João Roberto Faria, professor de Literatura Brasileira na FFLCH, fala dos estilos de interpretação teatral nos tempos de Machado – que acompanhou de perto como crítico as peças encenadas no Rio de Janeiro. Ivan Teixeira, professor de Literatura Brasileira na Escola de Comunicações e Artes (ECA) da USP, faz uma leitura de O alienista no texto “Irônica invenção do mundo”. Há ainda artigos de Pedro Dolabela Chagas, pesquisador do Departamento de Filosofia da Universidade Federal de Minas Gerais, e de Lívia Cristina Gomes, mestranda do curso de Letras da FFLCH.

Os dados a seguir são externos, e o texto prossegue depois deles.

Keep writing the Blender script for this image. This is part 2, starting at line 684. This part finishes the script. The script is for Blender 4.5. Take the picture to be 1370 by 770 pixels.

Na seção Textos, Elena Vássina, professora de Letras Russas na FFLCH, assina artigo sobre Tolstói. A seção Livros traz resenhas de José Sebastião Witter, Professor Emérito da FFLCH, sobre A dança dos deuses – Futebol, sociedade e cultura, de Hilário Franco Junior; do escritor e jornalista Gilberto de Mello Kujawski sobre o projeto O Brasil visto do mar sem fim, de João Lara Mesquita; e de André Malta, professor de Língua e Literatura Grega na FFLCH, sobre Agamêmnon de Ésquilo, volume com tradução, introdução e notas de Trajano Vieira.